The request »
Transcribe the material word for word, but without the images.

= = = = = = =

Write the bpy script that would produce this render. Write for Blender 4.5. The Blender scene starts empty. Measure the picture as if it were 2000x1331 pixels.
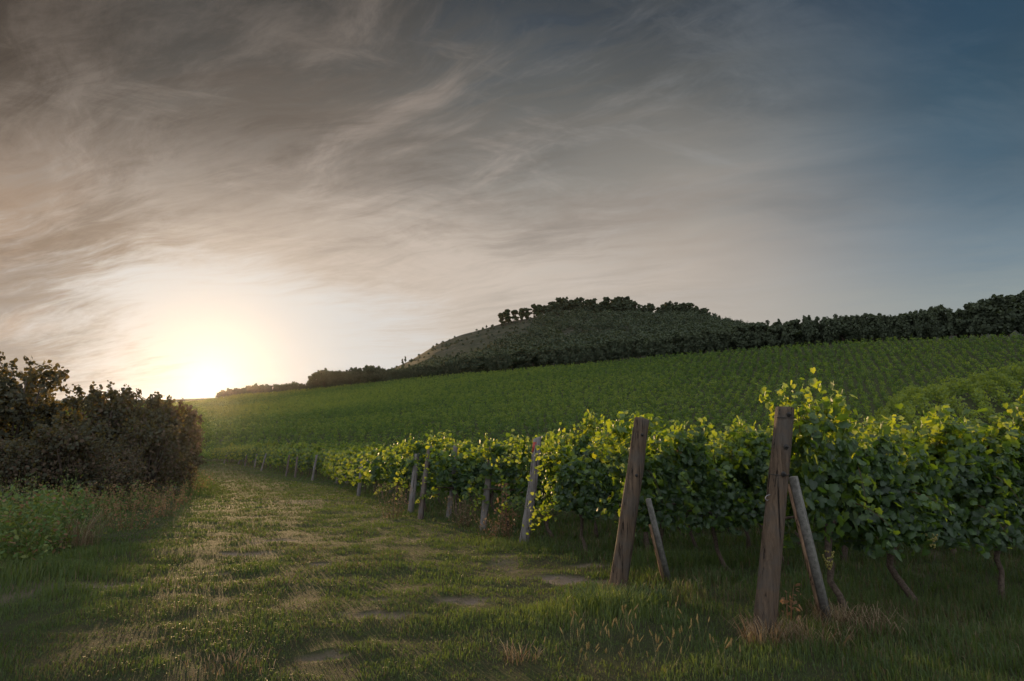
import bpy, math
import numpy as np

# ------------------------------------------------------------------ camera, sky, sun
scene = bpy.context.scene
COL = scene.collection
R = math.radians
F = 1333.0                                  # focal length in photo pixels (24 mm on a 36 mm wide sensor)
EYE = 1.5
PITCH = math.atan(234.5 / F)

cam_data = bpy.data.cameras.new("camera")
cam = bpy.data.objects.new("camera", cam_data)
COL.objects.link(cam)
cam_data.sensor_width = 36.0
cam_data.lens = F * 36.0 / 2000.0
cam_data.clip_start = 0.05
cam_data.clip_end = 8000.0
cam.location = (0, 0, EYE)
cam.rotation_euler = (math.pi / 2 + PITCH, 0, 0)
scene.camera = cam
cam_data.dof.use_dof = True
cam_data.dof.focus_distance = 9.0
cam_data.dof.aperture_fstop = 8.0

SUN_AZ = R(-24.0)                            # west of the view axis
SUN_EL = R(5.6)
SUN_DIR = (math.sin(SUN_AZ) * math.cos(SUN_EL), math.cos(SUN_AZ) * math.cos(SUN_EL), math.sin(SUN_EL))


def s2l(*c):
    return tuple((v / 255 / 12.92) if v / 255 <= 0.04045 else ((v / 255 + 0.055) / 1.055) ** 2.4 for v in c)


class Nodes:
    def __init__(self, tree):
        self.t = tree
        tree.nodes.clear()

    def n(self, kind, ins=None, **attrs):
        nd = self.t.nodes.new(kind)
        for k, v in attrs.items():
            setattr(nd, k, v)
        for k, v in (ins or {}).items():
            self.put(nd.inputs[k], v)
        return nd

    def put(self, sock, v):
        if isinstance(v, bpy.types.NodeSocket):
            self.t.links.new(v, sock)
        elif isinstance(v, bpy.types.Node):
            self.t.links.new(v.outputs[0], sock)
        else:
            if sock.type == 'RGBA' and hasattr(v, '__len__') and len(v) == 3:
                v = (*v, 1.0)
            sock.default_value = v

    def math(self, op, a, b=0.0, c=0.0, clamp=False):
        nd = self.n('ShaderNodeMath', operation=op, use_clamp=clamp)
        self.put(nd.inputs[0], a); self.put(nd.inputs[1], b); self.put(nd.inputs[2], c)
        return nd.outputs[0]

    def vmath(self, op, a, b=(0, 0, 0), out=0):
        nd = self.n('ShaderNodeVectorMath', operation=op)
        self.put(nd.inputs[0], a)
        self.put(nd.inputs[1], b)
        return nd.outputs[out]

    def ramp(self, fac, stops, interp='LINEAR'):
        nd = self.n('ShaderNodeValToRGB')
        cr = nd.color_ramp
        cr.interpolation = interp
        while len(cr.elements) < len(stops):
            cr.elements.new(0.5)
        for e, (p, c) in zip(cr.elements, stops):
            e.position = p
            e.color = (*c, 1.0) if len(c) == 3 else c
        self.put(nd.inputs[0], fac)
        return nd.outputs[0]

    def mix(self, fac, a, b, blend='MIX'):
        nd = self.n('ShaderNodeMix', data_type='RGBA', blend_type=blend)
        self.put(nd.inputs[0], fac)
        self.put(nd.inputs[6], a)
        self.put(nd.inputs[7], b)
        return nd.outputs[2]

    def maprange(self, v, a, b, c=0.0, d=1.0, smooth=True):
        nd = self.n('ShaderNodeMapRange', interpolation_type='SMOOTHSTEP' if smooth else 'LINEAR')
        for i, q in enumerate((v, a, b, c, d)):
            self.put(nd.inputs[i], q)
        return nd.outputs[0]

    def noise(self, vec, scale=1.0, detail=4.0, rough=0.5, dist=0.0, out=0):
        nd = self.n('ShaderNodeTexNoise', {'Vector': vec, 'Scale': scale, 'Detail': detail, 'Roughness': rough, 'Distortion': dist})
        return nd.outputs[out]


def g3(v):
    return (v, v, v)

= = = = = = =

The response »
Write the bpy script that would produce this render. Write for Blender 4.5. The Blender scene starts empty. Measure the picture as if it were 2000x1331 pixels.
import bpy, math
import numpy as np

# ------------------------------------------------------------------ camera, sky, sun
scene = bpy.context.scene
COL = scene.collection
R = math.radians
F = 1333.0                                  # focal length in photo pixels (24 mm on a 36 mm wide sensor)
EYE = 1.5
PITCH = math.atan(234.5 / F)

cam_data = bpy.data.cameras.new("camera")
cam = bpy.data.objects.new("camera", cam_data)
COL.objects.link(cam)
cam_data.sensor_width = 36.0
cam_data.lens = F * 36.0 / 2000.0
cam_data.clip_start = 0.05
cam_data.clip_end = 8000.0
cam.location = (0, 0, EYE)
cam.rotation_euler = (math.pi / 2 + PITCH, 0, 0)
scene.camera = cam
cam_data.dof.use_dof = True
cam_data.dof.focus_distance = 9.0
cam_data.dof.aperture_fstop = 8.0

SUN_AZ = R(-24.0)                            # west of the view axis
SUN_EL = R(5.6)
SUN_DIR = (math.sin(SUN_AZ) * math.cos(SUN_EL), math.cos(SUN_AZ) * math.cos(SUN_EL), math.sin(SUN_EL))


def s2l(*c):
    return tuple((v / 255 / 12.92) if v / 255 <= 0.04045 else ((v / 255 + 0.055) / 1.055) ** 2.4 for v in c)


class Nodes:
    def __init__(self, tree):
        self.t = tree
        tree.nodes.clear()

    def n(self, kind, ins=None, **attrs):
        nd = self.t.nodes.new(kind)
        for k, v in attrs.items():
            setattr(nd, k, v)
        for k, v in (ins or {}).items():
            self.put(nd.inputs[k], v)
        return nd

    def put(self, sock, v):
        if isinstance(v, bpy.types.NodeSocket):
            self.t.links.new(v, sock)
        elif isinstance(v, bpy.types.Node):
            self.t.links.new(v.outputs[0], sock)
        else:
            if sock.type == 'RGBA' and hasattr(v, '__len__') and len(v) == 3:
                v = (*v, 1.0)
            sock.default_value = v

    def math(self, op, a, b=0.0, c=0.0, clamp=False):
        nd = self.n('ShaderNodeMath', operation=op, use_clamp=clamp)
        self.put(nd.inputs[0], a); self.put(nd.inputs[1], b); self.put(nd.inputs[2], c)
        return nd.outputs[0]

    def vmath(self, op, a, b=(0, 0, 0), out=0):
        nd = self.n('ShaderNodeVectorMath', operation=op)
        self.put(nd.inputs[0], a)
        self.put(nd.inputs[1], b)
        return nd.outputs[out]

    def ramp(self, fac, stops, interp='LINEAR'):
        nd = self.n('ShaderNodeValToRGB')
        cr = nd.color_ramp
        cr.interpolation = interp
        while len(cr.elements) < len(stops):
            cr.elements.new(0.5)
        for e, (p, c) in zip(cr.elements, stops):
            e.position = p
            e.color = (*c, 1.0) if len(c) == 3 else c
        self.put(nd.inputs[0], fac)
        return nd.outputs[0]

    def mix(self, fac, a, b, blend='MIX'):
        nd = self.n('ShaderNodeMix', data_type='RGBA', blend_type=blend)
        self.put(nd.inputs[0], fac)
        self.put(nd.inputs[6], a)
        self.put(nd.inputs[7], b)
        return nd.outputs[2]

    def maprange(self, v, a, b, c=0.0, d=1.0, smooth=True):
        nd = self.n('ShaderNodeMapRange', interpolation_type='SMOOTHSTEP' if smooth else 'LINEAR')
        for i, q in enumerate((v, a, b, c, d)):
            self.put(nd.inputs[i], q)
        return nd.outputs[0]

    def noise(self, vec, scale=1.0, detail=4.0, rough=0.5, dist=0.0, out=0):
        nd = self.n('ShaderNodeTexNoise', {'Vector': vec, 'Scale': scale, 'Detail': detail, 'Roughness': rough, 'Distortion': dist})
        return nd.outputs[out]


def g3(v):
    return (v, v, v)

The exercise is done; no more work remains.